Without homework, where will students learn to do work they can’t do at school?

Homework, that fabled warrior in the fight against ignorance, is on the defensive these days. Students, have always reviled it, of course, parents have feared it, and teachers have accepted its rule as necessary if unpleasant.

But more and more one reads stories like this one, which recast the image and utility of homework. Where it was once seen as a vital chance to practice important skills, it is now increasingly seen as a needless burden that, if anything, actually impedes learning by stressing out the kids, and the parents, too, for that matter.

Fair enough. If elementary schools can teach kids more effectively without homework, who am I to say nay? Or yea. Or whatever. But as a university professor, I worry about what happens down the road. If homework can’t be justified in grade eight, say, how is it justified in grade ten, especially if those grade ten students have never been expected to do it before? Won’t homework in high school be even more stressful to those who have never had to do work out of class before? Will high schools ban homework, too? If they do, what will become of assignments that cannot be done during class because they require long periods of time to do properly? That is, what will become of the formal essay, that mainstay of education in the humanities and social sciences, and bedrock assignment in most university arts programs?Some high schools have already dropped formal essays in favour of in-class exams with essay questions, and university-bound graduates of those schools are already disadvantaged when they are asked to write real, university-level papers. The ones where you have to, you know, do research and write multiple drafts, and use a computer.
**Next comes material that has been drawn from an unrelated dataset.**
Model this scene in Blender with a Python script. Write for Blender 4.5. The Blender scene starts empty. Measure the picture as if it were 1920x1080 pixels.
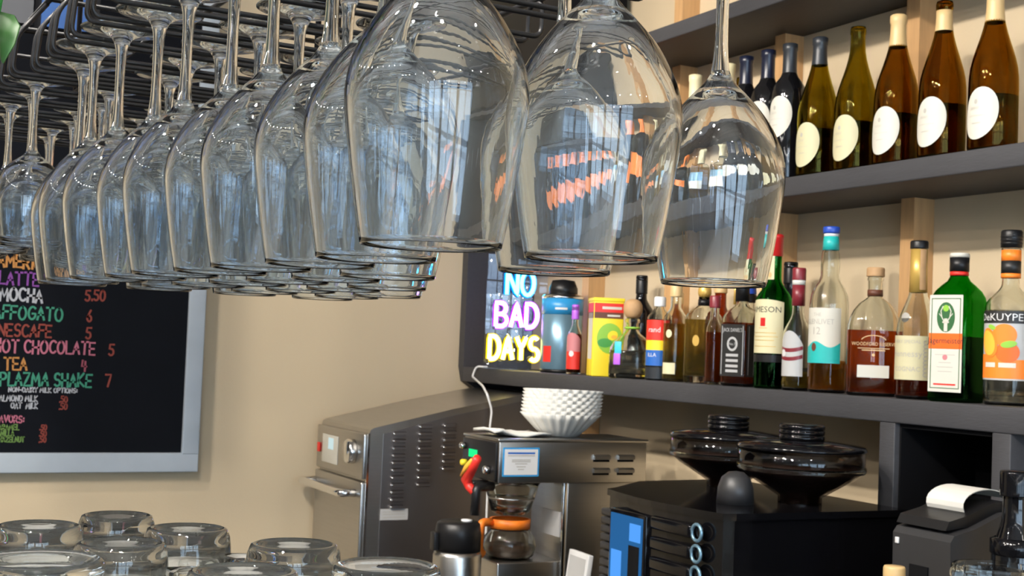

In other words, while homework may not be a help to elementary school students immediately, it may help in the long run by helping establish in them the discipline needed to work on learning outside of school hours. Has anyone studied whether developing the habit of doing work outside of school is valuable in itself? If not, we may be asking the wrong questions, and if we are, our misguided answers may leave us with students who are even less prepared for university than they are now.